Jacob could speak of “El-elohe-Israel,” while surrounded by a quantity of things utterly incompatible with the holiness of the house of God. It is important to be clear in reference to this point. Nothing can keep the soul in a path of consistent, intelligent separation from evil save the sense of what “the house of God” is, and what becomes that house. If I merely look at God, in reference to myself, I shall not have a clear, full, divine sense of all that flows out of a due recognition of God’s relation to His house. Some there are who deem it a matter of no importance how they are mixed up with impure materials in the worship of God, provided they themselves are true and upright in heart. In other words, they think they can worship God at Shechem; and that an altar, named “El-elohe-Israel,” is just as elevated, just as much according to God, as an altar named “El Bethel.” This is evidently a mistake. The spiritually-minded reader will at once detect the vast moral difference between Jacob’s condition at Shechem and his condition at Bethel; and the same difference is observable between the two altars. Our ideas, in reference to the worship of God, must, of necessity, be affected by our spiritual condition; and the worship which we present will be low and contracted, or elevated and comprehensive, just in proportion as we enter into the apprehension of His character and relationship.
Now, the name of our altar, and the character of our worship, express the same idea.
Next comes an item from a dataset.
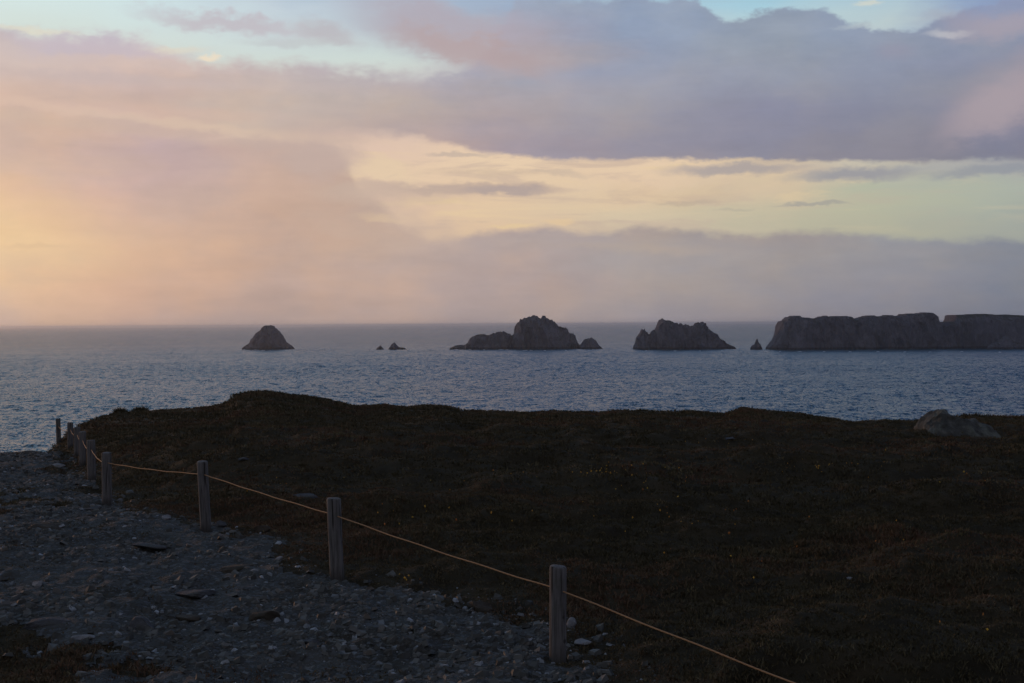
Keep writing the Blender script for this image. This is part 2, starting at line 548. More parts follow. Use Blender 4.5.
def m_soil(k, bs):
    p = pos(k)
    a = k.noise(p, 1.6, 6, 0.6)
    c = k.ramp(a, [(0.36, (0.055, 0.046, 0.028, 1)), (0.5, (0.078, 0.064, 0.038, 1)), (0.62, (0.105, 0.082, 0.048, 1))])
    k.put(bs.inputs['Base Color'], c)
    bs.inputs['Roughness'].default_value = 0.95
    bs.inputs['Specular IOR Level'].default_value = 0.15
    bump(k, bs, k.noise(p, 18, 8, 0.75), 1.0, 0.10)


def m_path(k, bs):
    p = pos(k)
    a = k.noise(p, 2.2, 6, 0.6)
    v = k.new('ShaderNodeTexVoronoi')
    v.inputs['Scale'].default_value = 34
    k.l.new(p, v.inputs['Vector'])
    grain = k.new('ShaderNodeSeparateColor')
    k.l.new(v.outputs['Color'], grain.inputs[0])
    c = k.ramp(a, [(0.3, (0.046, 0.045, 0.040, 1)), (0.55, (0.076, 0.079, 0.075, 1)), (0.75, (0.098, 0.096, 0.088, 1))])
    turf = k.rng(k.noise(p, 0.9, 6, 0.62), 0.54, 0.64, 0.0, 0.75)
    c = k.mix(turf, c, (0.040, 0.034, 0.022, 1))
    c = k.mix(k.rng(grain.outputs[0], 0.6, 1.0, 0.0, 0.6), c, (0.15, 0.17, 0.19, 1))
    k.put(bs.inputs['Base Color'], c)
    bs.inputs['Roughness'].default_value = 0.9
    bs.inputs['Specular IOR Level'].default_value = 0.25
    h = k.m('ADD', k.m('MULTIPLY', v.outputs['Distance'], -0.8), k.noise(p, 60, 4, 0.6))
    bump(k, bs, h, 0.9, 0.02)


def m_pebble(k, bs):
    t = attr(k, 'tint')
    c = k.ramp(t, [(0.0, (0.040, 0.040, 0.036, 1)), (0.4, (0.092, 0.096, 0.090, 1)), (0.7, (0.148, 0.155, 0.148, 1)),
                   (0.82, (0.115, 0.095, 0.075, 1)), (0.90, (0.18, 0.205, 0.225, 1)), (0.99, (0.36, 0.40, 0.44, 1))])
    k.put(bs.inputs['Base Color'], c)
    bs.inputs['Roughness'].default_value = 0.75
    bs.inputs['Specular IOR Level'].default_value = 0.35


def stone_mat(name, base, lichen, pale):
    def f(k, bs):
        p = objco(k)
        a = k.noise(p, 5, 8, 0.62)
        c = k.ramp(a, [(0.3, tuple(q * 0.5 for q in base) + (1,)), (0.55, base + (1,)), (0.72, pale + (1,))])
        lf = k.rng(k.noise(p, 2.3, 6, 0.65), 0.53, 0.64, 0.0, 0.8)
        c = k.mix(lf, c, lichen + (1,))
        k.put(bs.inputs['Base Color'], c)
        bs.inputs['Roughness'].default_value = 0.85
        bs.inputs['Specular IOR Level'].default_value = 0.3
        bump(k, bs, k.noise(p, 14, 9, 0.7), 0.8, 0.05)
    return mat(name, f)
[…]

El-Bethel worship is higher than El-elohe-Israel worship, for this simple reason, that it conveys a higher idea of God. It gives me a more elevated thought of God to speak of Him as the God of His house, than as the God of a solitary individual. True, there is beautiful grace expressed in the title, “God, the God of Israel”; and the soul must ever feel happy in looking at the character of God, as graciously connecting Himself with every separate stone of His house, and every separate member of the body. Each stone in the building of God is a “lively stone,” as connected with the “living stone,” having communion with the “living God,” by the power of “the Spirit of life.” But while all this is blessedly true, God is the God of His house; and when we are enabled, by an enlarged spiritual intelligence, to view Him as such, we enjoy a higher character of worship than that which flows from merely apprehending what He is to ourselves individually.
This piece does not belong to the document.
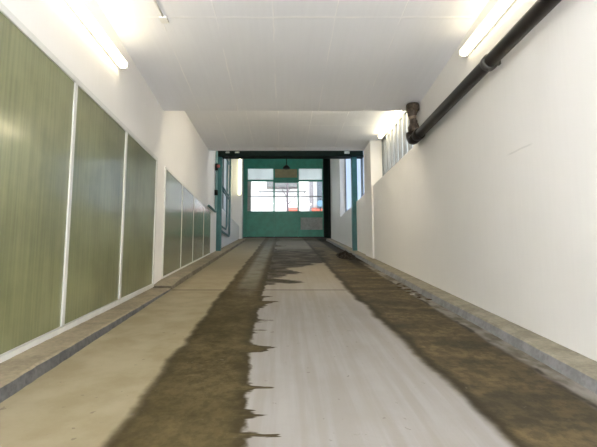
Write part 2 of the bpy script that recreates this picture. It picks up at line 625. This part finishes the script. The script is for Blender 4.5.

But there is another thing to be remarked in Jacob’s recall to Bethel. He is told to make an altar “unto God, that appeared unto thee when thou fleddest from the face of Esau thy brother.” He is thus reminded of “the day of his distress.” It is often well to have our minds led in this way to the point in our history in which we found ourselves brought down to the lowest step of the ladder. Thus Saul is brought back to the time when he was “little in his own eyes.” This is the true starting point with all of us. “When thou wast little in thine own eyes,” is a point of which we often need to be reminded. It is then that the heart really leans on God. Afterward we begin to fancy ourselves to be something, and the Lord is obliged to teach us afresh our own nothingness. When first one enters upon a path of service or testimony, what a sense there is of personal weakness and incapacity! and, as a consequence, what leaning upon God what earnest, fervent appeals to Him for help and strength! Afterward we begin to think that, from being so long at the work, we can get on by ourselves, at least there is not the same sense of weakness, or the same simple dependence upon God; and then our ministry becomes a poor, meager, flippant, wordy thing, without unction or power—a thing flowing, not from the exhaustless tide of the Spirit, but from our own wretched minds.
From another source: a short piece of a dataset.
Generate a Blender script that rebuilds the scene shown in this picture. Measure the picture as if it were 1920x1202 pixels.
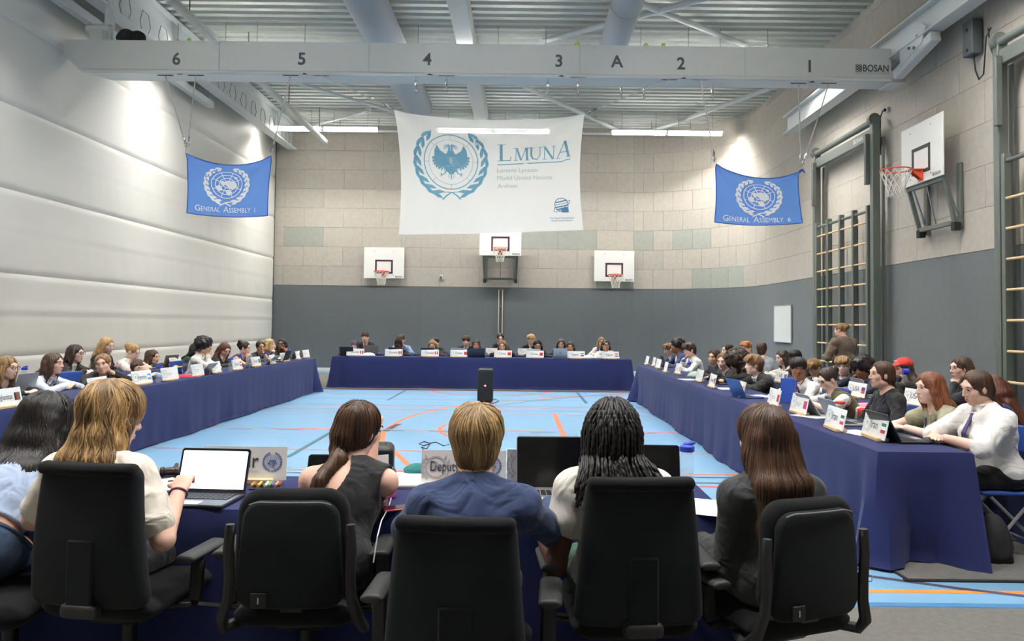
import bpy, bmesh, math, random
import numpy as np
from mathutils import Vector, Matrix
from mathutils.bvhtree import BVHTree
for _o in list(bpy.data.objects): bpy.data.objects.remove(_o)
C = bpy.context.scene.collection
pi = math.pi
random.seed(7); rng = np.random.default_rng(7)
# ---------------------------------------------------------------- camera
FPX, CAMH = 1387.0, 1.55
_th, _r = 0.035, 0.0115
vF = np.array([0, math.cos(_th), math.sin(_th)]); _R0 = np.array([1.0, 0, 0]); _U0 = np.array([0, -math.sin(_th), math.cos(_th)])
vR = math.cos(_r)*_R0 + math.sin(_r)*_U0; vU = math.cos(_r)*_U0 - math.sin(_r)*_R0
OX, OY = 20.56, -42.56
cd = bpy.data.cameras.new('camera'); cam = bpy.data.objects.new('camera', cd); C.objects.link(cam)
cd.sensor_width = 36; cd.lens = FPX*36/1920; cd.shift_x = -OX/1920; cd.shift_y = OY/1920; cd.clip_start = .05; cd.clip_end = 200
m = Matrix.Identity(4)
for i in range(3): m[i][0], m[i][1], m[i][2] = vR[i], vU[i], -vF[i]
m[2][3] = CAMH
cam.matrix_world = m; bpy.context.scene.camera = cam
def at(px, py, axis, val):
    """point of the photograph -> world point on the plane axis = val"""
    d = vF + (px-960-OX)/FPX*vR - (py-601-OY)/FPX*vU
    t = (val - (0, 0, CAMH)[axis])/d[axis]
    return Vector((d[0]*t, d[1]*t, CAMH + d[2]*t))
# ---------------------------------------------------------------- world, exposure, lamps
sc = bpy.context.scene
sc.view_settings.view_transform = 'Standard'; sc.view_settings.look = 'None'; sc.view_settings.gamma = 1
sc.view_settings.use_curve_mapping = False; sc.view_settings.exposure = 1.08
w = bpy.data.worlds.new('hall'); sc.world = w; w.use_nodes = True
w.node_tree.nodes['Background'].inputs[0].default_value = (.95, .97, 1, 1); w.node_tree.nodes['Background'].inputs[1].default_value = .25
TUBE_STRENGTH = 190.0
SPOT_W = 300.0
sc.cycles.max_bounces = 8; sc.cycles.diffuse_bounces = 4; sc.cycles.glossy_bounces = 3
# lamp positions: rows of tubes hung under the roof deck (tubes built below in tube_lamp)
LAMP_ROWS = [(21.6, 7.2), (16.2, 7.2), (10.6, 7.2), (5.2, 7.2)]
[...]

From verses 9-15, God renews His promise to Jacob, and confirms the new name of “prince,” instead of “supplanter”; and Jacob again calls the name of the place “Bethel.” At verse 18 we have an interesting example of the difference between the judgment of faith and the judgment of nature. The latter looks at things through the hazy mist with which it is surrounded; the former looks at them in the light of the presence and counsels of God. “And it came to pass, as her soul was in departing, (for she died,) that she called his name Ben-oni: but his father called him Benjamin.” Nature called him, “the son of my sorrow”; but faith called him “the son of the right hand.” Thus is it ever. The difference between the thoughts of nature and those of faith must ever be wide indeed; and we should earnestly desire that our souls should be governed only by the latter, and not by the former.